Embroidery Hoops
Title: Going Through Hoops: Women on the Move
Artform: Wooden Embroidery Hoops
Goals/Objectives
To use wooden embroidery hoops as a nod to traditional women’s handicraft and to celebrate twentieth-century trailblazers who were willing to “go through hoops” to realize their goals, charting a course for others to follow.
Studio Work
Participants select someone who “went through hoops” to achieve her goals. They create a design symbolically celebrating and honoring their subject. This can be a historical figure or a family or community member of the participant.
Materials
- Wooden 10–12-inch wooden embroidery hoops
- Lightweight muslin fabric stretched across the hoop
- Assortment of non-bleed markers made for use on fabric
- Fabric scraps/ribbons/lace/embroidery threads/sewing threads
- Pencils to sketch out design on fabric
- Acrylic paint and thin brushes
- Collage materials
- Wood glue
Inspiration
Traditional embroidery work from the nineteenth century
Contemporary artists who work with embroidery and mixed media
Sheila Myer Miller and Barbara Ellison Rosenblit, Pentimento: Revealing Women’s Stories
Exhibition
The embroidery hoops are lightweight and can be installed on any wall with push pins.

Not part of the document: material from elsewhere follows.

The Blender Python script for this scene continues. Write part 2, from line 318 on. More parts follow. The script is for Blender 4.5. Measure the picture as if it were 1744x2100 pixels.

They can also be hung as a large mobile. The lightweight muslin fabric has some transparency, so installing near or hanging in front of a window can be very effective.
Laminated sheets of artist statements and short biographies of the woman participants chose to represent can help visitors appreciate the installation. Place the laminated sheets in a clear acrylic holder. At the exhibition, participants can reflect on their creative process, explaining their intention for the work
Tip
A small guest book left next to the exhibit invites visitors to comment on the work.